From Omeleto.
A man is forced to leave a review.
PUSHOVER is used with permission from Brian Lederman. Learn more at https://brianlederman.com.
Aaron ordered a hand-blown glass paperweight online some time ago. One day at work, he gets a phone call. It’s from the paperweight company, following up on his purchase and wanting to know if he’s satisfied. After hearing Aaron is satisfied, the seller demands that Aaron leave a review.
Aaron tries to fob him off, but the calling persists. The phone conversation takes a surreal twist, as Aaron discovers more about the nature of the product he bought.
Directed and written by Brian Lederman, this quirky yet ominous short comedy is less about LOL-worthy laughs and more about a thought-provoking absurdity, pulling the curtain back on the dystopian knot of interconnection woven by our economic systems. One man’s simple purchase of a seemingly throwaway object unveils the more sinister process that produced it, as well as the high stakes that are tied to its success. The conceit of the story — a man gets a phone call demanding he leave a review for something he bought online — is played as high-concept and absurdist. But the archly intelligent writing uses its preposterousness to develop a pointed metaphor about profit, labor and the invisible fist of modern capitalism.
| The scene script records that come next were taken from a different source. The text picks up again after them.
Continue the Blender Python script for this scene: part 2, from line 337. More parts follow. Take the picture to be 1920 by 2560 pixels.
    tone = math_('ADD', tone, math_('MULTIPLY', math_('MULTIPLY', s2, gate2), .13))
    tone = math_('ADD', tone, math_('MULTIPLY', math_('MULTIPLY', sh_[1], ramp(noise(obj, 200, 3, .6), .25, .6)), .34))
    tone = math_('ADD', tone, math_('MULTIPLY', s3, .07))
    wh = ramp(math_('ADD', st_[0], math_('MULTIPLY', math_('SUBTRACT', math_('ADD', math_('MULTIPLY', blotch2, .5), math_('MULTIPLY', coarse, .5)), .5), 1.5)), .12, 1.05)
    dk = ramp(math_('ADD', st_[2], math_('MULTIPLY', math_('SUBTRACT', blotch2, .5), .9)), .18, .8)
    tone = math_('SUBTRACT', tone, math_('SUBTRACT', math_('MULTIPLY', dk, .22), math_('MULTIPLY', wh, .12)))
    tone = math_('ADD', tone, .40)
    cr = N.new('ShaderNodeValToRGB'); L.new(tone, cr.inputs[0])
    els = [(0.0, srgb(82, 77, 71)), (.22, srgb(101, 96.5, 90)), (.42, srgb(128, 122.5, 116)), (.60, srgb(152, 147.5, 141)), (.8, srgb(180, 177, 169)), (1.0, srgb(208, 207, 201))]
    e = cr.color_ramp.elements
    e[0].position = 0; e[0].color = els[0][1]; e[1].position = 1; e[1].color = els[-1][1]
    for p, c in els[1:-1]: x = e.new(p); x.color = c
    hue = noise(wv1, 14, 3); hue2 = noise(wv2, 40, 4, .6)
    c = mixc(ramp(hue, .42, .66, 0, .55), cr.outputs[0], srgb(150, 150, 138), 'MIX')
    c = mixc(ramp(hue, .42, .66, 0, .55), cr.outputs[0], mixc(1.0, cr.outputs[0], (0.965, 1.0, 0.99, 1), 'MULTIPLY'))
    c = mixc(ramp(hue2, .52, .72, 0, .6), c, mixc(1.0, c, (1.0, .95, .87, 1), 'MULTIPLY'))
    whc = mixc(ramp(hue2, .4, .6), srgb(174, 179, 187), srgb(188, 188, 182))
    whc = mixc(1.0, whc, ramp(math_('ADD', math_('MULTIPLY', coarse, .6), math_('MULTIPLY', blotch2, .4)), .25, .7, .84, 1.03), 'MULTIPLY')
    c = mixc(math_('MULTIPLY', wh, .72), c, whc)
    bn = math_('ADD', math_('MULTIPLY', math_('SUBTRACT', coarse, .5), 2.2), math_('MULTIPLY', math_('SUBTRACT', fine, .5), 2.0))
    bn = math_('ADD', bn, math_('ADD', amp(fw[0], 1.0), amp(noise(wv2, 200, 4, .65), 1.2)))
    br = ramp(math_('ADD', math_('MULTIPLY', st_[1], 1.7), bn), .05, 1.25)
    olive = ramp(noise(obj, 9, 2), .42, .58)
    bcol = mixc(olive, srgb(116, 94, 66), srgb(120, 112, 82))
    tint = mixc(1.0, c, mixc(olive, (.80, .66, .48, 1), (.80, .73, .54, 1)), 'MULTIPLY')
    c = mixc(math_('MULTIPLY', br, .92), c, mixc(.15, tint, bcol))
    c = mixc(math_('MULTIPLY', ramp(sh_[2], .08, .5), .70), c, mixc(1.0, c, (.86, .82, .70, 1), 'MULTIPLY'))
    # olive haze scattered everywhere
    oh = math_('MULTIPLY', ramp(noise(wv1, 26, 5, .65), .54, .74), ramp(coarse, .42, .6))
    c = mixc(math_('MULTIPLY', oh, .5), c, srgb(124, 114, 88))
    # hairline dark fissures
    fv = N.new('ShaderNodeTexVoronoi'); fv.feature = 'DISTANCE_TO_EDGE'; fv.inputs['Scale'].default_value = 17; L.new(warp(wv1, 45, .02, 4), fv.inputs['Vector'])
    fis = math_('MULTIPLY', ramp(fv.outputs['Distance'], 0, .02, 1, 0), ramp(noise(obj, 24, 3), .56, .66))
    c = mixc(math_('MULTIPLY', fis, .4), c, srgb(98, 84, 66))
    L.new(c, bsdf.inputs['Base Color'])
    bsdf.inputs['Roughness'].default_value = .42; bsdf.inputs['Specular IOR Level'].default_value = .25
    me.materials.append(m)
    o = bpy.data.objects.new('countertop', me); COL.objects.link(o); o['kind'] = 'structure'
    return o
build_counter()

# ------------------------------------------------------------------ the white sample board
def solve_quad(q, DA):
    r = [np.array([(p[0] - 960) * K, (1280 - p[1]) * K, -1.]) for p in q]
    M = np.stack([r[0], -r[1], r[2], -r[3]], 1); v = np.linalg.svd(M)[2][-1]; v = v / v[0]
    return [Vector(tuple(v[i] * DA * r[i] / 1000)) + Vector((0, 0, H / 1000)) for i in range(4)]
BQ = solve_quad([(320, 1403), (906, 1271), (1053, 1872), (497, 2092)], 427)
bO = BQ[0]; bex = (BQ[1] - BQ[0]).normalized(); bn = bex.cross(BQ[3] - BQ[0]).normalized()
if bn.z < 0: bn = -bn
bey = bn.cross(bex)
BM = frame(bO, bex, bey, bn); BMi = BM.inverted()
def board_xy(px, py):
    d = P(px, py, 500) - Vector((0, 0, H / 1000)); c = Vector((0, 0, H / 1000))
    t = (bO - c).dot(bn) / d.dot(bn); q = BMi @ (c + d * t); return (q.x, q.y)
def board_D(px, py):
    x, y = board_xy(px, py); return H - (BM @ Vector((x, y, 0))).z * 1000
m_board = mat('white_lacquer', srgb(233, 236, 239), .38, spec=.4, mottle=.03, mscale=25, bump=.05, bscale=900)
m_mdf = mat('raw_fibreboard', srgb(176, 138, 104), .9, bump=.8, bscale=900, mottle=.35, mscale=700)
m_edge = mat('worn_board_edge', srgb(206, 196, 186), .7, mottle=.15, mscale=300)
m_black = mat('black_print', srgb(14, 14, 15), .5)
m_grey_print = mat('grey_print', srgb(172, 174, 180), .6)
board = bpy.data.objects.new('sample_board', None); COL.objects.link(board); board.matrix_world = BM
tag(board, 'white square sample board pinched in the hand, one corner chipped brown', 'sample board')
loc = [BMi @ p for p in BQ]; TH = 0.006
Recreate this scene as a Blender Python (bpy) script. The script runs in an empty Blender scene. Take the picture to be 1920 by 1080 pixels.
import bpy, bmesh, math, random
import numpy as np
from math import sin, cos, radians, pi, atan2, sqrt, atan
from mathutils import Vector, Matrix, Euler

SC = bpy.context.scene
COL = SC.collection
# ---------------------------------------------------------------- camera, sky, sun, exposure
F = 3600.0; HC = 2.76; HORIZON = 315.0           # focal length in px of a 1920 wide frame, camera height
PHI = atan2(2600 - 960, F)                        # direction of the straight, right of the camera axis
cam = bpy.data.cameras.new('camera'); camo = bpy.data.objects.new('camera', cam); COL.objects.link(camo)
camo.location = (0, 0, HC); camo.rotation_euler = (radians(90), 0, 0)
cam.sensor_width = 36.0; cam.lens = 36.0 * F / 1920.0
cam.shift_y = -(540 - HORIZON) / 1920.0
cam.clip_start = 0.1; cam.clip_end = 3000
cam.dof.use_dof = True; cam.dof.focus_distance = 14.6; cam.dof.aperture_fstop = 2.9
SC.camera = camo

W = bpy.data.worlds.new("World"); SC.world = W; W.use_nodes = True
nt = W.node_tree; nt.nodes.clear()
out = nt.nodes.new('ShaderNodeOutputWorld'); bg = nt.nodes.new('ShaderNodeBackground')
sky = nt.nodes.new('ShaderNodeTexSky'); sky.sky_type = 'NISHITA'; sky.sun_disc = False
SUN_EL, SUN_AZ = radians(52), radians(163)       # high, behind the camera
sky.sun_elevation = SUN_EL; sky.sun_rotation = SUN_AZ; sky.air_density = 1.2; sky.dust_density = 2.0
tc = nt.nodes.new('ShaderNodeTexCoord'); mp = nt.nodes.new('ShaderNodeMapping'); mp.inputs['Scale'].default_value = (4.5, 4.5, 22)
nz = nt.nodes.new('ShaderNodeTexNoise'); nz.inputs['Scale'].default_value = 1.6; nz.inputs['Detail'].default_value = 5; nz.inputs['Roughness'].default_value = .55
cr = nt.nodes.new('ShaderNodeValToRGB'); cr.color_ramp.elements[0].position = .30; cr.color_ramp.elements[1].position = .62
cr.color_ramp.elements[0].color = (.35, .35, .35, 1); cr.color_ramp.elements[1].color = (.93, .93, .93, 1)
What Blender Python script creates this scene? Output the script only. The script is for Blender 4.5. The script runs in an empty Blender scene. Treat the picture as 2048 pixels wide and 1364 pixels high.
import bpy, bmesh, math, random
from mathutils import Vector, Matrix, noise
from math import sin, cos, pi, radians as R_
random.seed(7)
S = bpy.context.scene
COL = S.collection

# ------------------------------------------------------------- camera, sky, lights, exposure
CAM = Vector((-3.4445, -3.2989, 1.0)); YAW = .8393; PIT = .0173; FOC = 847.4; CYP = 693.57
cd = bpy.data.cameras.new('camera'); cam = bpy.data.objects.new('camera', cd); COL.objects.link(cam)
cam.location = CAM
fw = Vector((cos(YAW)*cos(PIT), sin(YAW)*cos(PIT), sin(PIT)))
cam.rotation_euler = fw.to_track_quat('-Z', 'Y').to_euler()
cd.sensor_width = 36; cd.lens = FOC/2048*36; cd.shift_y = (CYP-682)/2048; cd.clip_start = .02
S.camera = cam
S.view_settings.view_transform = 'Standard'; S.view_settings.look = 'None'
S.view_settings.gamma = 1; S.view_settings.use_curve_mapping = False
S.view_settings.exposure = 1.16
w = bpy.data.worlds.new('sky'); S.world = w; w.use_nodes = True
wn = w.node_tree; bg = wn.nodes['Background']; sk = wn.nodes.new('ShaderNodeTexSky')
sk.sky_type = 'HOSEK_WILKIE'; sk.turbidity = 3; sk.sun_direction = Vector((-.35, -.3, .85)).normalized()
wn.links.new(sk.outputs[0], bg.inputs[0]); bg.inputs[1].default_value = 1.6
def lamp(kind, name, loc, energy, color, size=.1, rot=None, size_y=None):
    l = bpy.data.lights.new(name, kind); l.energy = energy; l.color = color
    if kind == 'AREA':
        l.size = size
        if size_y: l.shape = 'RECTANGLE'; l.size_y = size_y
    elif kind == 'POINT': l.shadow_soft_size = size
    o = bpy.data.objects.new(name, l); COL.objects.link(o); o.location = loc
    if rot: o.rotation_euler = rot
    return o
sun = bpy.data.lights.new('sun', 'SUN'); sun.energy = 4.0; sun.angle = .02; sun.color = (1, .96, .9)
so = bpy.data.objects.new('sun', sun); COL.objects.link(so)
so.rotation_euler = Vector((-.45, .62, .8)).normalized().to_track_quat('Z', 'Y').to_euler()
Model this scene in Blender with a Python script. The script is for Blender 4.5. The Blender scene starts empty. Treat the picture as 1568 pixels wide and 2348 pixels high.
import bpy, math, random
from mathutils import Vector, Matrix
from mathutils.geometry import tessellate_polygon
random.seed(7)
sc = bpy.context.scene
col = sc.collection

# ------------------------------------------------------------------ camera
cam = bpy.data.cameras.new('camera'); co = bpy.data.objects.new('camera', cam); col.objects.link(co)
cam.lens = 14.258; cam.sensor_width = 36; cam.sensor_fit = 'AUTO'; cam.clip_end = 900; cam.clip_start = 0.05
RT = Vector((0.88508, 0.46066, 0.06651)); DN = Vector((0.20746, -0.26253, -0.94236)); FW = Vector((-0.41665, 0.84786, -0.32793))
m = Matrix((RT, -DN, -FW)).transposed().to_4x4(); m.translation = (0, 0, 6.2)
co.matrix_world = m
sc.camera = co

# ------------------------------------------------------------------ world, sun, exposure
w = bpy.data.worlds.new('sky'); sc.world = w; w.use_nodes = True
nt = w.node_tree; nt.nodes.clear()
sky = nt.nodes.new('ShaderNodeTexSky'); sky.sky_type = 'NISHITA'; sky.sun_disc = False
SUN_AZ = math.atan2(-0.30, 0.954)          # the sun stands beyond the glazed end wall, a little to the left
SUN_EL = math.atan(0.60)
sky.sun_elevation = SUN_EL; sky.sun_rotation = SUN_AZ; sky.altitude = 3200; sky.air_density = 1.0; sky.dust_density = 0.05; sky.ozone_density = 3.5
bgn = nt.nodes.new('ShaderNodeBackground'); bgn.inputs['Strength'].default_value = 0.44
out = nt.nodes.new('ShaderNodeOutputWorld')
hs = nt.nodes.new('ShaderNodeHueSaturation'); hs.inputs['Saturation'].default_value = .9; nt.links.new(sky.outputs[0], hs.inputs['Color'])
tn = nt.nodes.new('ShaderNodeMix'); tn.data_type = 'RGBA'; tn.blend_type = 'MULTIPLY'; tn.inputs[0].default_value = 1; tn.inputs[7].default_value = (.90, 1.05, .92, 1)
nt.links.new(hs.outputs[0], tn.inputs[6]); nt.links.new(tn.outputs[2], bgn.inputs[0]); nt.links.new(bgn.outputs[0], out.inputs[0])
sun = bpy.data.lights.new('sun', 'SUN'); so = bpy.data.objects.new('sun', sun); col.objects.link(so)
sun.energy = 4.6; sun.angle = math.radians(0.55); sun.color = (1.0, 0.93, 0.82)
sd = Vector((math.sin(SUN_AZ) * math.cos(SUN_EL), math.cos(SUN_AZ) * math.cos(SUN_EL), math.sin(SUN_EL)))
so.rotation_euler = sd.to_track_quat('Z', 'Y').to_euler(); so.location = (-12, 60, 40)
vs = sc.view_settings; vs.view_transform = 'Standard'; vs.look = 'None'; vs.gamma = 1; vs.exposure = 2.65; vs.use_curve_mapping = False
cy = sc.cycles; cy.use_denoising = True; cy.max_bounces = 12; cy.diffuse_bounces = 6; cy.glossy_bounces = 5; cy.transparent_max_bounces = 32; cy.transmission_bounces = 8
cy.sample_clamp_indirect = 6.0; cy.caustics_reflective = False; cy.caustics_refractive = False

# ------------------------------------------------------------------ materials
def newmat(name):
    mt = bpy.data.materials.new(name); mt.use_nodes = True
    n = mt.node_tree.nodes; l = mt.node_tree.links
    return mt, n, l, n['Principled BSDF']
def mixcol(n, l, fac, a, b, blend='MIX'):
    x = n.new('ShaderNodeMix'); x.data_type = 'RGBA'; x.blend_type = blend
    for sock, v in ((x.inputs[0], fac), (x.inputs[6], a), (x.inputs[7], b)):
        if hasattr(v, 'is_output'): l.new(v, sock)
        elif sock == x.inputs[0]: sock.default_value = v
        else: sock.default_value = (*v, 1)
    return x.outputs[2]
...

The deft, briskly-paced storytelling situates Aaron in his office cubicle, a small, mild-mannered cog in a hive of activity and business. Shot with a fluid camera in cool, antiseptic light and colors befitting the alienating work environment, there’s little personality in the office, except for Aaron’s paperweight, which shows the tiny figure of a man trapped in the glass in an eternal posture of suspended helplessness. But the uncanny hush of the office is interrupted by the insistent calls Aaron gets from the paperweight company.
First, they ask about Aaron’s experience with the product, and then they demand that he leave a review, the tenor of the conversation shifting from benign customer service to faintly dangerous and threatening. Startled, Aaron hangs up, but the phone calls persist, eventually revealing the strange truth behind his paperweight, how it’s made and what will happen if the seller doesn’t receive the right feedback. Actor Josh Tobin gives a grounded, understated performance of a meek and flustered office worker who snaps as he fights with the seller, which anchors us as the film’s tone grows increasingly strange and unsettling. Soon Josh and viewers are surprised and horrified at what he discovers, in a reveal of just how the paperweight is made and why the seller is so desperate for it to succeed.
That revelation, along with a memorably weird final scene, ends PUSHOVER on an uneasy, weird note, and perhaps makes it akin to contemporary films and series like SEVERANCE or BLACK MIRROR that examine the larger economic and political systems that shape our lives through invisible but overarching pressures. It also guarantees we’ll never look at even the most throwaway objects we buy and accumulate in quite the same way again, made as they are by people whose livelihoods and circumstances could be more desperate than our own — and who we often judge as the enemy, when we’re all just trying to stay afloat in a dysfunctional system.